An analysis of the share prices and dividends paid by companies listed on the Malta Stock Exchange have shown that the three banks gave by far the best return over the 2003 to 2007 period, with HSBC as the star performer.

The analysis was carried out by Joe Bonello of Financial Planning Services on behalf of The Times Business. It looks at 15 equities, including 6pm plc, which was only listed just over three months ago, and Grand Harbour Marina plc, which listed in the first quarter of last year.

Mr Bonello calculated the returns to investors if they had invested Lm1,000 or the equivalent currency of the share issue on January 1, 2003, showing how the share price had fluctuated over the five-years, as well as the total dividends paid out during that period.

The results (collated in the table below) include a wealth of information but also raise important questions as to why investors choose a particular equity over another.

The top three performers are the three major banks, who were in fact the first three companies to be privatised.

Number one is an investment in HSBC Bank Malta plc, which was the second equity to be listed on January 20, 1993. The capital value of a Lm1,000 investment on January 1, 2003, would today be worth Lm4,160. In addition, total gross dividends of Lm1,307.54 would bring the overall value to Lm5,467.54.

In number two position is Lombard Bank Malta plc, listed on April 13, 1994, thanks in particular to the 7 per cent gain this share enjoyed in the one day trading session of the last week of 2007.

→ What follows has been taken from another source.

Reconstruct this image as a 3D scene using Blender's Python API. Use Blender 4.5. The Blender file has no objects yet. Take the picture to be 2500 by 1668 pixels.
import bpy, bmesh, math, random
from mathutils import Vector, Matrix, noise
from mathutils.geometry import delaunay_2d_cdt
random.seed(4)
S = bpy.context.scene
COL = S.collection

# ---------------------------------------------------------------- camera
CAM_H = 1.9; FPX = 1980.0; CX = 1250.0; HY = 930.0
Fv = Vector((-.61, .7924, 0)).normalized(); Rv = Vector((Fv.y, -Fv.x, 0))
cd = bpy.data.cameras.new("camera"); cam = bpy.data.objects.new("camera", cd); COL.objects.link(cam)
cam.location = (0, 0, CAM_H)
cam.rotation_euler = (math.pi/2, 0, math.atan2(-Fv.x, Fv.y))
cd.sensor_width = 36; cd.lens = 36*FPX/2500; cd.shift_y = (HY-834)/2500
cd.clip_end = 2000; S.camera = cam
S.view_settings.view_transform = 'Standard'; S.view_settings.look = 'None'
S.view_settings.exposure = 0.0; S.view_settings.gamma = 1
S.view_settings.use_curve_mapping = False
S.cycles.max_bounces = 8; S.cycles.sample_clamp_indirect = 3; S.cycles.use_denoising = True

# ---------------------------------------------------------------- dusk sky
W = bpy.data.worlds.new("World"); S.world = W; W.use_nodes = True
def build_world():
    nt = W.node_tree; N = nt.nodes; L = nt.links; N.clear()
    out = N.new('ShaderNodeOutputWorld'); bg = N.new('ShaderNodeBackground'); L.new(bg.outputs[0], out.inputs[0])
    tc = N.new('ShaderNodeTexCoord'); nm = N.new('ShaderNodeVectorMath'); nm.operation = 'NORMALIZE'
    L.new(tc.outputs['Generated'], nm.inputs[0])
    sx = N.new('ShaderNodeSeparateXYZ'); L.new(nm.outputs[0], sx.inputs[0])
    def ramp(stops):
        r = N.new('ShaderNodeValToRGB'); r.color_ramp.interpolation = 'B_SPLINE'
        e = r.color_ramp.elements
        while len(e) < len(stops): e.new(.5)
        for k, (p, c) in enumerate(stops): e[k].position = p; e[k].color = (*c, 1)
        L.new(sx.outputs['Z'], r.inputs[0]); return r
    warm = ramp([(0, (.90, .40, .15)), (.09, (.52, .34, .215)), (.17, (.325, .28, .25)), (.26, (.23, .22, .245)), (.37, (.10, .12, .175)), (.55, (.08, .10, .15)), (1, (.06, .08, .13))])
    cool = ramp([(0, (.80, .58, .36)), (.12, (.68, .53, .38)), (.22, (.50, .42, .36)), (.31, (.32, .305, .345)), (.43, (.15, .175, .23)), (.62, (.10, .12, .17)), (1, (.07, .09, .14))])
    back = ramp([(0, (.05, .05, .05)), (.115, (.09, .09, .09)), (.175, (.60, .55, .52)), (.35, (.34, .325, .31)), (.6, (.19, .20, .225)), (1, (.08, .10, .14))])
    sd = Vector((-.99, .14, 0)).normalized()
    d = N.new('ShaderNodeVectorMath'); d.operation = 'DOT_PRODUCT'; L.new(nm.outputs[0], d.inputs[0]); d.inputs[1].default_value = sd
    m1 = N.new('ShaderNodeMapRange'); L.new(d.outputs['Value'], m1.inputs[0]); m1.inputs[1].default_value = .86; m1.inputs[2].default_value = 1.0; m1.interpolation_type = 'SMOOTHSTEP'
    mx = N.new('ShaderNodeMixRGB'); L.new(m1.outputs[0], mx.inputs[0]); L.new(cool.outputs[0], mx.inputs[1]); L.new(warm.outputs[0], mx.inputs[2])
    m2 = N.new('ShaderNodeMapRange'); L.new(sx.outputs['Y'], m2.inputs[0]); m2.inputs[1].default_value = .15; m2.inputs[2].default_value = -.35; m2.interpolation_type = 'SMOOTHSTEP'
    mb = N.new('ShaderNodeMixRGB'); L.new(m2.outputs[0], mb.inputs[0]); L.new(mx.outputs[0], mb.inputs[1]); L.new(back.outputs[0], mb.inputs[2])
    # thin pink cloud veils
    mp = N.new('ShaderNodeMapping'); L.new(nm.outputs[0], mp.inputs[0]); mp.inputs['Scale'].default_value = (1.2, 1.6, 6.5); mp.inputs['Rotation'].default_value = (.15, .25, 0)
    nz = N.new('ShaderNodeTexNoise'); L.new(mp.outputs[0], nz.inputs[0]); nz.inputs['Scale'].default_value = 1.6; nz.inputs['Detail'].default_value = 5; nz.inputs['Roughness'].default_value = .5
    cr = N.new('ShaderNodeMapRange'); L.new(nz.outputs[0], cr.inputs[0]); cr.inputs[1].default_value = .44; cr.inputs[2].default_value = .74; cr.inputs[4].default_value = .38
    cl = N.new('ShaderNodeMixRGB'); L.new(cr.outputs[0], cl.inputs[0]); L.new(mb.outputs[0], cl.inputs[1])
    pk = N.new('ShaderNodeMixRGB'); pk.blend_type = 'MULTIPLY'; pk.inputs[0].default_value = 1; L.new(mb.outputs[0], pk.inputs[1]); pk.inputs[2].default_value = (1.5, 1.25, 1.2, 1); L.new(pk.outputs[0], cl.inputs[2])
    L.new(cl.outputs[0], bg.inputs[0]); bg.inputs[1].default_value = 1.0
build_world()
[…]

Here the same investment would today be worth Lm3,399.79, to which would be added the Lm164.40 of gross dividends paid.

Bank of Valletta plc, the first equity to be listed on the MSE on August 26, 1992, in overall terms has seen Lm1,000 treble in value to Lm2,989. When Lm517.40 of gross dividends are added the total increases to Lm3,506.50.

Mr Bonello said the results highlight the importance of seeing share prices as a long-term investment:

"The tendency of investors to think of buying shares and then looking up the value every day to check on any growth makes as much sense as a greenfingers planting flowers and pulling then up by the roots to check whether they are growing," he said.

"Investment in properly researched shares, while obviously still requiring the attention one would give to one's flower patch in the garden, have historically proved that they not only provide an element of capital growth, but also - depending on a share issuer's progressive dividend policy - a growing yearly income, which offsets the ravages of inflation."

Mr Bonello said it was not surprising that the banks fared well as they had consistently issued good results and paid out some very attractive dividends.

"However, I think it is not just a performance issue but a psychological one too. BOV and HSBC were the first two equities to be listed and they are the most widely held investments. Plus, people view the banks as safe and reliable investments. It is a perception issue which has been re-inforced by the excellent results witnessed, and the gross yield of 7.95 per cent for HSBC and 5.79 per cent for BOV."

Of course, the flipside is that there are other companies with good long-term performance and sound fundamentals that are irrationally judged by investors. He commented on two examples:

"MSI has the lowest Price to Earnings (P/E) ratio, 12.99, of the shares listed on the official list, and a dividend yield of just 2.7 per cent. A problem here might be the comparatively low number of non-institutional, tradeable shares, but the long-term fundamentals are solid.

"GO has lost the monopoly status it enjoyed as Maltacom, and, since Tecom Investments bought government's 60 per cent shareholding in May 2006, GO has undergone, and continues to undergo, a root and branch transformation. The cash mountain in GO's balance sheet and its status as the island's only quadruple-play operator (fixed and mobile telephony, broadband and TV) make the end 2007 share price of Lm1.35, at which it yields 7.41 per cent, an attractive proposition," he said.

Of course, taking the value on one day of the year does not reflect all the fluctations of the 12 months.

"The stock market, as gauged by the Malta Stock Exchange (MSE) index bottomed on October 30, 2002 at 1,747.52. The basis price on which the investment of Lm1,000 in each share is calculated is the end of December 2002. In these two months the index had risen 7 per cent to 1,870.914. From there a 255 per cent increase saw the market peak at 6,641.87, its all time high, on March 26, 2006. It ended 2007 at 4,937.75 - down 25.65 per cent from its all time peak.

"Put another way, the index needs to increase by 34.5 per cent to regain its previous all time high; so the figures for the five-year performance chart are certainly not reflective of the best values at which one could have sold out," he commented.

Is there any way in which the local financial markets could function better? Mr Bonello agreed that there was a role for a market maker.

"There is a crying need for a reliable market maker, especially - though not exclusively - for the secondary market in corporate bonds, and to a lesser extent liquid equities. If allowed by statute, I believe that the most trusted institution that can assume the role of market maker is the Central Bank," he concluded.